"Why Medieval Logic Matters"

The three greatest centuries for logic were the 4th BC, the 14th AD, and the 19th AD. The philosopher interviewed here suggests that this order is not merely temporal but is also the order of importance, such that if we were to speak of the "two greatest centuries for logic" the 19th century would drop out.

Want to know why? Enjoy wrestling with a thorny paradox or two?
What truly deserves the title ‘paradox’ is the Knower paradox. Consider the proposition, ‘You don’t know this proposition’—call it U, say. Suppose you know U. Then U is true (one can only know truths), so you don’t know U. Contradiction, so (by reductio ad absurdum) you don’t know U. But that is what U says. So U is true, and moreover, you’ve just proved it’s true, so you know U. That really is a contradiction—we can prove both that you know U and that you don’t, that is, that U is both true and false. But surely that’s impossible!
Consider the solutions. Do you like the 14th century solution better than the contemporary ones?


Eric Blair said...

The proposition is false from the start because it doesn't actually propose anything. It's akin to 'how many angels can dance on the head of a pin"? sort of musing.
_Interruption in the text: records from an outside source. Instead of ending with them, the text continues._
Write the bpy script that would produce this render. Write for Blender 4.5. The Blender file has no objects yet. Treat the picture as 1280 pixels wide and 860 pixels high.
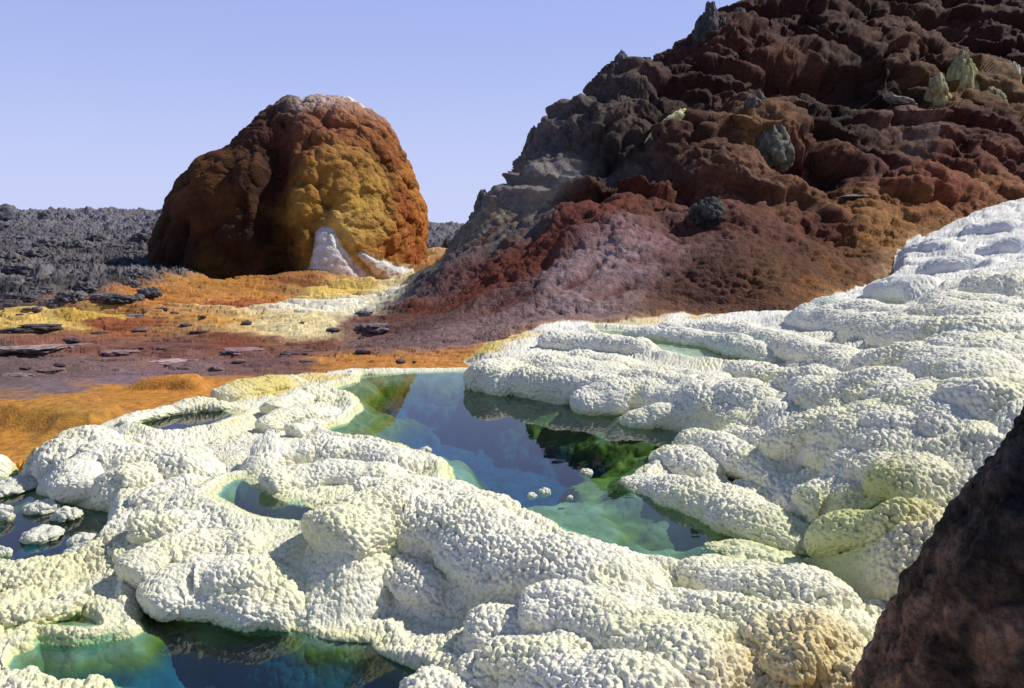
import bpy, math, random
import numpy as np
F32 = np.float32
random.seed(7)
rng = np.random.default_rng(11)
C = bpy.context.scene.collection
Q = 1.0                                   # mesh density factor of the terrain sheet

# ------------------------------------------------------------------ camera model
CAM_H, FPX, HORIZ = 1.5, 1100.0, 283.0
PITCH = math.atan((430.0 - HORIZ) / FPX)
CP, SP = math.cos(PITCH), math.sin(PITCH)

def ray(px, py):
    a, b = (px - 640.0) / FPX, (430.0 - py) / FPX
    return np.array([a, CP + b * SP, -SP + b * CP])

def at_z(px, py, z):                      # point of the terrain seen at a photo position, at height z
    d = ray(px, py); k = (z - CAM_H) / d[2]
    return np.array([d[0] * k, d[1] * k, z])

def at_d(px, py, depth):                  # same, at a known distance
    d = ray(px, py); k = depth / d[1]
    return np.array([d[0] * k, depth, CAM_H + d[2] * k])

# ------------------------------------------------------------------ noise
def _hash(ix, iy, iz, seed):
    with np.errstate(over='ignore'):
        h = (ix.astype(np.uint32) * np.uint32(374761393)) ^ (iy.astype(np.uint32) * np.uint32(668265263)) \
            ^ (iz.astype(np.uint32) * np.uint32(2246822519)) ^ np.uint32((seed * 3266489917) & 0xffffffff)
        h ^= h >> np.uint32(15); h *= np.uint32(2246822519)
        h ^= h >> np.uint32(13); h *= np.uint32(3266489917)
        h ^= h >> np.uint32(16)
    return h

def vnoise(p, seed=0):                    # value noise in -1..1, p is (n,3)
    i = np.floor(p).astype(np.int32); f = (p - i).astype(F32)
    f = f * f * f * (f * (f * 6 - 15) + 10)
    out = np.zeros(len(p), F32)
    for dx in (0, 1):
        wx = f[:, 0] if dx else 1 - f[:, 0]
        for dy in (0, 1):
            wy = f[:, 1] if dy else 1 - f[:, 1]
            for dz in (0, 1):
                wz = f[:, 2] if dz else 1 - f[:, 2]
                h = _hash(i[:, 0] + dx, i[:, 1] + dy, i[:, 2] + dz, seed)
                out += wx * wy * wz * (h.astype(F32) * F32(2.0 / 4294967295.0) - 1)
    return out

def fbm(p, octv=4, seed=0, gain=0.5, lac=2.03):
    out = np.zeros(len(p), F32); a = 1.0; s = 0.0
    for o in range(octv):
        out += a * vnoise(p, seed + o * 17); s += a
        p = p * lac + 3.7; a *= gain
    return out / s

def worley(p, seed=0, jit=0.95):          # distance to nearest and second nearest feature point
    i = np.floor(p).astype(np.int32); f = (p - i).astype(F32)
    f1 = np.full(len(p), 9, F32); f2 = np.full(len(p), 9, F32)
    k = F32(jit / 1023.0); o0 = F32(0.5 - jit / 2)
    for dx in (-1, 0, 1):
        for dy in (-1, 0, 1):
            for dz in (-1, 0, 1):
                h = _hash(i[:, 0] + dx, i[:, 1] + dy, i[:, 2] + dz, seed)
                vx = (h & np.uint32(1023)).astype(F32) * k + o0 + dx - f[:, 0]
                vy = ((h >> np.uint32(10)) & np.uint32(1023)).astype(F32) * k + o0 + dy - f[:, 1]
                vz = ((h >> np.uint32(20)) & np.uint32(1023)).astype(F32) * k + o0 + dz - f[:, 2]
                d = vx * vx + vy * vy + vz * vz
                m = d < f1
                f2 = np.where(m, f1, np.minimum(f2, d)); f1 = np.where(m, d, f1)
    return np.sqrt(f1), np.sqrt(f2)

def lumps(p, seed=0):                     # round bulbs, 0 in the creases, 1 on top
    f1, _ = worley(p, seed)
    return np.sqrt(np.clip(1 - (f1 / 0.85) ** 2, 0, 1))

def sstep(a, b, x):
    t = np.clip((x - a) / (b - a), 0, 1); return t * t * (3 - 2 * t)

# ------------------------------------------------------------------ plan geometry
def seg_dist(x, y, a, b):
    ax, ay = a[0], a[1]; bx, by = b[0] - ax, b[1] - ay
    L = bx * bx + by * by + 1e-9
    t = np.clip(((x - ax) * bx + (y - ay) * by) / L, 0, 1)
    return np.hypot(x - ax - t * bx, y - ay - t * by), t

def poly_sd(x, y, P, reach):              # signed distance, positive inside; far values are clipped to reach
    P = np.asarray(P, float)[:, :2]
    out = np.full(x.shape, -reach, F32)
    m = (x > P[:, 0].min() - reach) & (x < P[:, 0].max() + reach) & (y > P[:, 1].min() - reach) & (y < P[:, 1].max() + reach)
    xs, ys = x[m], y[m]
    d = np.full(xs.shape, reach, F32); ins = np.zeros(xs.shape, bool)
    n = len(P)
    for i in range(n):
        a, b = P[i], P[(i + 1) % n]
        q = (xs > min(a[0], b[0]) - reach) & (xs < max(a[0], b[0]) + reach) & (ys > min(a[1], b[1]) - reach) & (ys < max(a[1], b[1]) + reach)
        d[q] = np.minimum(d[q], seg_dist(xs[q], ys[q], a, b)[0])
        if a[1] != b[1]:
            c = ((a[1] > ys) != (b[1] > ys)) & (xs < (b[0] - a[0]) * (ys - a[1]) / (b[1] - a[1]) + a[0])
            ins ^= c
    out[m] = np.where(ins, d, -d)
    return out

class Surface:                            # multiquadric surface through control points
    def __init__(self, pts, c):
        self.p = np.asarray(pts, float); self.c = c
        x, y, z = self.p.T
        A = np.sqrt((x[:, None] - x) ** 2 + (y[:, None] - y) ** 2 + c * c)
        n = len(x); T = np.c_[np.ones(n), x, y]
        M = np.zeros((n + 3, n + 3)); M[:n, :n] = A - np.eye(n) * 0.04; M[:n, n:] = T; M[n:, :n] = T.T
        s = np.linalg.solve(M, np.r_[z, 0, 0, 0]); self.w, self.l = s[:n], s[n:]
    def __call__(self, x, y):
        out = (self.l[0] + self.l[1] * x + self.l[2] * y).astype(F32)
        for (px, py, _), w in zip(self.p, self.w):
            out += F32(w) * np.sqrt((x - F32(px)) ** 2 + (y - F32(py)) ** 2 + F32(self.c ** 2))
        return out

def blend_anchor(x, y, z, anchors, power=3.0, c=0.3):   # colour field from anchors (x, y, z, colour)
    W = np.zeros(x.shape, F32); out = np.zeros((len(x), 3), F32)
    for (ax, ay, az, col) in anchors:
        w = 1.0 / ((x - ax) ** 2 + (y - ay) ** 2 + (z - az) ** 2 + c * c) ** (power / 2)
        W += w; out += w[:, None] * np.asarray(col, F32)
    return out / W[:, None]

# ------------------------------------------------------------------ meshes and materials
def make_mesh(name, co, quads, mat, col=None, parent=None, smooth=True, tris=None):
    me = bpy.data.meshes.new(name)
    nq = len(quads); nt = 0 if tris is None else len(tris)
    me.vertices.add(len(co)); me.vertices.foreach_set('co', np.ascontiguousarray(co, F32).ravel())
    loops = np.asarray(quads, np.int32).ravel()
    starts = np.arange(nq, dtype=np.int32) * 4
    if nt:
        starts = np.r_[starts, nq * 4 + np.arange(nt, dtype=np.int32) * 3].astype(np.int32)
        loops = np.r_[loops, np.asarray(tris, np.int32).ravel()].astype(np.int32)
    me.loops.add(len(loops)); me.loops.foreach_set('vertex_index', loops)
    me.polygons.add(nq + nt); me.polygons.foreach_set('loop_start', starts)
    me.update(calc_edges=True)
    me.polygons.foreach_set('use_smooth', np.full(nq + nt, smooth))
    if col is not None:
        a = me.color_attributes.new('tint', 'FLOAT_COLOR', 'POINT')
        a.data.foreach_set('color', np.c_[col, np.ones(len(co))].astype(F32).ravel())
    me.materials.append(mat)
    o = bpy.data.objects.new(name, me); C.objects.link(o)
    if parent: o.parent = parent
    return o

def grid_quads(nu, nv, wrap):
    i = np.arange(nu * nv).reshape(nu, nv)
    if wrap: i = np.vstack([i, i[:1]])
    return np.stack([i[:-1, :-1], i[1:, :-1], i[1:, 1:], i[:-1, 1:]], -1).reshape(-1, 4)

def tag(o, label=None, cat=None, group=None, kind=None):
    for k, v in (('label', label), ('category', cat), ('group', group), ('kind', kind)):
        if v: o[k] = v
    return o

def nodes_of(name):
    m = bpy.data.materials.new(name); m.use_nodes = True
    nt = m.node_tree; nt.nodes.clear()
    return m, nt, nt.nodes.new, nt.links.new

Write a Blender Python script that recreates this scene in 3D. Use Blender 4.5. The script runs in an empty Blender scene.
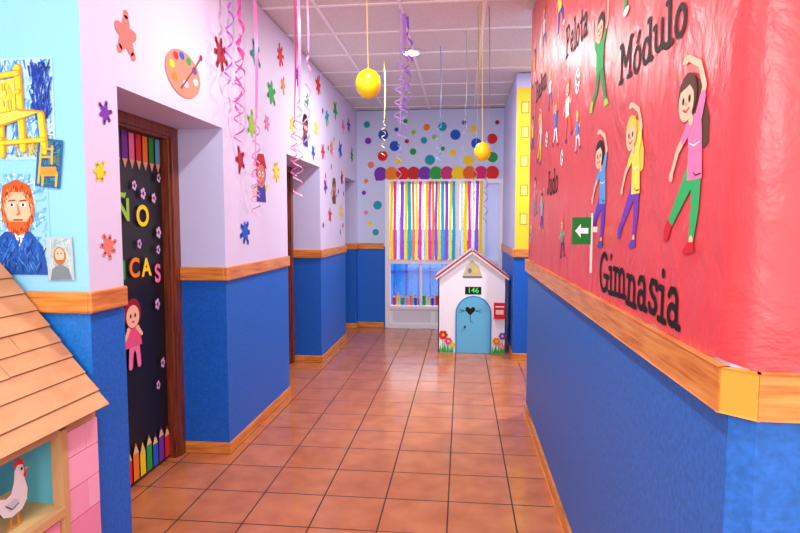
import bpy, bmesh, math, random
import mathutils
from mathutils import Vector, Matrix
random.seed(7)
scene=bpy.context.scene
try:
    scene.view_settings.view_transform='Standard'
    scene.view_settings.look='None'
except Exception: pass

# ------------------------------------------------------------ materials
def lin(c):
    return tuple(((x/255.)/12.92 if x/255.<=0.04045 else ((x/255.+0.055)/1.055)**2.4) for x in c)+(1,)
MATS={}
def newmat(name,col,rough=.6,spec=.5):
    m=bpy.data.materials.new(name);m.use_nodes=True
    b=m.node_tree.nodes['Principled BSDF']
    b.inputs['Base Color'].default_value=lin(col);b.inputs['Roughness'].default_value=rough
    b.inputs['Specular IOR Level'].default_value=spec
    return m
def C(r,g,b_,rough=.65):
    k=(r,g,b_,rough)
    if k not in MATS: MATS[k]=newmat("paint_%d_%d_%d"%(r,g,b_),(r,g,b_),rough,.25)
    return MATS[k]
def nodes(m): return m.node_tree.nodes,m.node_tree.links,m.node_tree.nodes['Principled BSDF']
def noise(m,scale,detail=4,vec=None,mscale=None,rough=.5,dist=0):
    N,L,B=nodes(m)
    g=N.new('ShaderNodeNewGeometry');src=g.outputs['Position']
    if mscale:
        mp=N.new('ShaderNodeMapping');mp.inputs['Scale'].default_value=mscale;L.new(src,mp.inputs[0]);src=mp.outputs[0]
    t=N.new('ShaderNodeTexNoise');t.inputs['Scale'].default_value=scale;t.inputs['Detail'].default_value=detail
    t.inputs['Roughness'].default_value=rough;t.inputs['Distortion'].default_value=dist
    L.new(src,t.inputs['Vector']);return t.outputs['Fac']
def bump(m,h,strength,dist=.01):
    N,L,B=nodes(m);b=N.new('ShaderNodeBump');b.inputs['Strength'].default_value=strength;b.inputs['Distance'].default_value=dist
    L.new(h,b.inputs['Height']);L.new(b.outputs[0],B.inputs['Normal'])
def ramp(m,fac,stops):
    N,L,B=nodes(m);r=N.new('ShaderNodeValToRGB');e=r.color_ramp.elements
    e[0].position=stops[0][0];e[0].color=lin(stops[0][1]);e[1].position=stops[-1][0];e[1].color=lin(stops[-1][1])
    for p,c in stops[1:-1]:
        x=e.new(p);x.color=lin(c)
    L.new(fac,r.inputs[0]);return r.outputs[0]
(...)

Rumsfeld actually said it best, I think.

There are the things we know.
There are the things we know we don't know.
Then there are the things we don't know that we don't know.

Ymar Sakar said...

Heard that before already.

Grim said...

Well, that's very roughly the medieval solution, Eric: the proposition is false, not because it isn't true, but because a statement of that sort can't be true. Thus, the paradox doesn't arise because we can declare a statement of that kind to be false from the get-go.

Ymar Sakar said...

Quantum mechanics and the eastern yin/yang deals with that paradox differently.